Special Edition: The Road to Cinco de Mayo (April 18, 1862)
On April 18, 1862, French General Charles Ferdinand Latrille, Comte de Lorencez, left Cordoba, Mexico, with approximately 6,000 troops on the road to Mexico City, about 180 miles to the northwest. The supremely confident French general, who came from a noble family and studied at the prestigious military academy of Saint Cyr, had another 30,000 troops en-route from France, but saw no need to wait for the reinforcements. He explained his rationale in a note to the Minister of War in Paris, “We have over the Mexicans such a superiority of race, organization, discipline, morality, and elevated spirits that I beg you to inform the emperor that, from this moment on and at the head of six thousand soldiers, I am the master of Mexico.”

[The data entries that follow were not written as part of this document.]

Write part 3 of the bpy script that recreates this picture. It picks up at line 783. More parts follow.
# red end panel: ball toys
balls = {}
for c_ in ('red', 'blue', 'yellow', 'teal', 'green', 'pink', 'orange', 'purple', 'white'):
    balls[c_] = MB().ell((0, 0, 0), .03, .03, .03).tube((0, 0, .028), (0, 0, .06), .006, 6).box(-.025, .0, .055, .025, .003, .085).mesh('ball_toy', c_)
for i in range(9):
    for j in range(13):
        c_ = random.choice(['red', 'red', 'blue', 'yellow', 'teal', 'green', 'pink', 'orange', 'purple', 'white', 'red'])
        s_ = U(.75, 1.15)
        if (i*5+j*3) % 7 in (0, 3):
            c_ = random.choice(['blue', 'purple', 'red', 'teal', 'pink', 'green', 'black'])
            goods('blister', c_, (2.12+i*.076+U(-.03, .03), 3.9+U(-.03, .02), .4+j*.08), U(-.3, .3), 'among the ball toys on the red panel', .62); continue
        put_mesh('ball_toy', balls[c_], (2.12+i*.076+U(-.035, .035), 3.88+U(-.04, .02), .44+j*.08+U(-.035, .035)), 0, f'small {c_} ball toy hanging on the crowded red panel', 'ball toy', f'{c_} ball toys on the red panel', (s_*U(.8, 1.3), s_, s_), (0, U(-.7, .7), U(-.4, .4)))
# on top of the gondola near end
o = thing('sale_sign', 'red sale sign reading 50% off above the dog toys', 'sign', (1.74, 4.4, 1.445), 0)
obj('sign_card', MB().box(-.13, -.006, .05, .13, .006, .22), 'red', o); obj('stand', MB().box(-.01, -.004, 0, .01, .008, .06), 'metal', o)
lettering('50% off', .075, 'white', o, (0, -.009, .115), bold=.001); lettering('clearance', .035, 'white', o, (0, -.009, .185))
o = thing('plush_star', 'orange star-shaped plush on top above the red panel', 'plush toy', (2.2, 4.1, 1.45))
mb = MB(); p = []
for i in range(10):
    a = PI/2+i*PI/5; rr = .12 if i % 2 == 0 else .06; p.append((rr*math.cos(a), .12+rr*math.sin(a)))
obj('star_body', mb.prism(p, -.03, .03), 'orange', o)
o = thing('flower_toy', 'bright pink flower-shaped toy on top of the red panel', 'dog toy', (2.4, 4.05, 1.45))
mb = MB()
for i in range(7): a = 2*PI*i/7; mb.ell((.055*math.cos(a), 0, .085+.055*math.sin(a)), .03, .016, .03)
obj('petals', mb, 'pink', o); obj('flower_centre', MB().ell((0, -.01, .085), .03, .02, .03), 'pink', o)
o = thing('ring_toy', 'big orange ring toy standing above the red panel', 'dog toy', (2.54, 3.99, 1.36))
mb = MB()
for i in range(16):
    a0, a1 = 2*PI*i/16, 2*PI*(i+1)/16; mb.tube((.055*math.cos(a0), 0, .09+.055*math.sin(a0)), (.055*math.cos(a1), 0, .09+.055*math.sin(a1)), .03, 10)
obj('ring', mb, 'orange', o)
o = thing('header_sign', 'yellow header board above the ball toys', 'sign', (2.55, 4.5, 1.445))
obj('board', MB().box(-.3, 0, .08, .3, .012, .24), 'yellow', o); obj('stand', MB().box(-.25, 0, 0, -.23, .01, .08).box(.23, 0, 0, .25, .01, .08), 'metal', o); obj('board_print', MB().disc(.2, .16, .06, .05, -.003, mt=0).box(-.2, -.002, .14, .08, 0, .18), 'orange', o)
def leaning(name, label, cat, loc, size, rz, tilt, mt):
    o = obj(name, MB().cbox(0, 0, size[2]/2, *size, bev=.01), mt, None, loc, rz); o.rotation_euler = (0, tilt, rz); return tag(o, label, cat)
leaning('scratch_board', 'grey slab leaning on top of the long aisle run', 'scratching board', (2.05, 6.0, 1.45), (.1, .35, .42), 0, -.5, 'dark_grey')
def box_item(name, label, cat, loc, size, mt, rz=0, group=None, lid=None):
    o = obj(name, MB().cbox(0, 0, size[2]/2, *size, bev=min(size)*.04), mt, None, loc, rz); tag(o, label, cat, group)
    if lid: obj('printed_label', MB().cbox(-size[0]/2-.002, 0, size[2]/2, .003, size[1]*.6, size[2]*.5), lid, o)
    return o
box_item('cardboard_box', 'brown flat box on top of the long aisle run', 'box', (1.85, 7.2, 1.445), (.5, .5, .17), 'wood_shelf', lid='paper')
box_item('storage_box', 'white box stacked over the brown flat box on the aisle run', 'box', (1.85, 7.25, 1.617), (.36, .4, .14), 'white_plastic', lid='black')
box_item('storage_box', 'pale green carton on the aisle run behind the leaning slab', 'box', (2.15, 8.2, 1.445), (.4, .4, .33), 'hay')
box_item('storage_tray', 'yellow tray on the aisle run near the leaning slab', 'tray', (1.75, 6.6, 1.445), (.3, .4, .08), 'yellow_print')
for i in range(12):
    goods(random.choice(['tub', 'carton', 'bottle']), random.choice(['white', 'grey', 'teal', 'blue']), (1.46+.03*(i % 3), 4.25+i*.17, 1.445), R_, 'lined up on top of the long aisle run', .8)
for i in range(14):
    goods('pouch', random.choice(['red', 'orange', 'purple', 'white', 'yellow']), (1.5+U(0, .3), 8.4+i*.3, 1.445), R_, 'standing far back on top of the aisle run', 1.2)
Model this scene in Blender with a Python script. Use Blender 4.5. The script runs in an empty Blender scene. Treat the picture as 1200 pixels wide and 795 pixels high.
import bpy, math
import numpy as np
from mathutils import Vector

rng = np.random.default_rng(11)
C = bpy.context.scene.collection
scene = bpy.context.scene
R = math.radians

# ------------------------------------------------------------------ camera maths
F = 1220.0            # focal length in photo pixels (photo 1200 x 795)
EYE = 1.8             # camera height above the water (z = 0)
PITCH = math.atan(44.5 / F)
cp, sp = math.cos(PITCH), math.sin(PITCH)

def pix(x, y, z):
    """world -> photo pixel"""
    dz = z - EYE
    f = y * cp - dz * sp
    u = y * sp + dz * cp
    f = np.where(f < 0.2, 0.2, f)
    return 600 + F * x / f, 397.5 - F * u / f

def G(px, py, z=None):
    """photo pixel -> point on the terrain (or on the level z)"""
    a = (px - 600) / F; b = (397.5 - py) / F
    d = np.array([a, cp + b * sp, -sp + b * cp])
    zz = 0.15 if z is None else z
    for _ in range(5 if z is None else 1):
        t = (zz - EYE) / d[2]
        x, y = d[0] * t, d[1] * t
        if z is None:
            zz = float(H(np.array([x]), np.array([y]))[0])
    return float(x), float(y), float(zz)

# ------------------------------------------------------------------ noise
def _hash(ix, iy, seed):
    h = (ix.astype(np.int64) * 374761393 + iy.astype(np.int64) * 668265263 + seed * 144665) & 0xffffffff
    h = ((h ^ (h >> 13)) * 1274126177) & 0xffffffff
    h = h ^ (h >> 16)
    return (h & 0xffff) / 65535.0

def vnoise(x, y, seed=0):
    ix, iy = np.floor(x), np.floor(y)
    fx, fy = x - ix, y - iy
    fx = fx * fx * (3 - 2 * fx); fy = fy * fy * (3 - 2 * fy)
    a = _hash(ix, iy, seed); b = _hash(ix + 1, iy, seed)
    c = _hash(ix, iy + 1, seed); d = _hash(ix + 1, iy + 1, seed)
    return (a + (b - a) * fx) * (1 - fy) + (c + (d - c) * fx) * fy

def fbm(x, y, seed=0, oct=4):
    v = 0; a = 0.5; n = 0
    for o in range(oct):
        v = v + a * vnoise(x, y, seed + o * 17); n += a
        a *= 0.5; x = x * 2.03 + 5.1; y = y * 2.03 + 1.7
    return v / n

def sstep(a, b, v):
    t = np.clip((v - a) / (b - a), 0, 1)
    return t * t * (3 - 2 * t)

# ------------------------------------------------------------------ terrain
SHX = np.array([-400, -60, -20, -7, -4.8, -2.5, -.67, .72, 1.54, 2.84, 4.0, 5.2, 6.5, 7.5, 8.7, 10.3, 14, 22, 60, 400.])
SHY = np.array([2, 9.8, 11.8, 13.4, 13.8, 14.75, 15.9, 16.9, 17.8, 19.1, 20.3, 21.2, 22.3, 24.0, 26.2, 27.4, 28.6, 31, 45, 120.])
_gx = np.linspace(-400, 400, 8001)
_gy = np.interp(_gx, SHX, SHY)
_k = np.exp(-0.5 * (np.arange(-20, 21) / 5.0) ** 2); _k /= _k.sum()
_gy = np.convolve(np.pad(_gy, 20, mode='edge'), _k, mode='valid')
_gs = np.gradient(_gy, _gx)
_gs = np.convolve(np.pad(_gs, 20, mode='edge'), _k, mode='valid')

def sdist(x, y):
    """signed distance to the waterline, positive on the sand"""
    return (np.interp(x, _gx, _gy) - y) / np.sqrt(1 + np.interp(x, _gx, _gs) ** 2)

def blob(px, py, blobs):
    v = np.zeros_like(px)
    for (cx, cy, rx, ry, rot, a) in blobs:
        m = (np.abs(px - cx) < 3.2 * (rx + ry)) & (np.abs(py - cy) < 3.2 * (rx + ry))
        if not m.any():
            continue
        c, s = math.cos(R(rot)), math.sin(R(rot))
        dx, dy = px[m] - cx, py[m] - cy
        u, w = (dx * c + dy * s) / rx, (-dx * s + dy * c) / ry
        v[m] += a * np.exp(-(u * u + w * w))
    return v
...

The road to Cinco de Mayo began at the Convention of London in October 1861, when France, England, and Spain agreed to to a Tripartite Alliance involving a joint military expedition to Mexico to force the repayment of loans and debts incurred in the years after their disastrous war with the United States in 1846. The European forces arrived in Veracruz in February 1862, and an ultimatum was issued to the Mexican government demanding 12 million francs. In addition, the Convention of La Soledad was signed confirming that the Allied expeditionary force had no interest in interfering with the ruling powers in Mexico.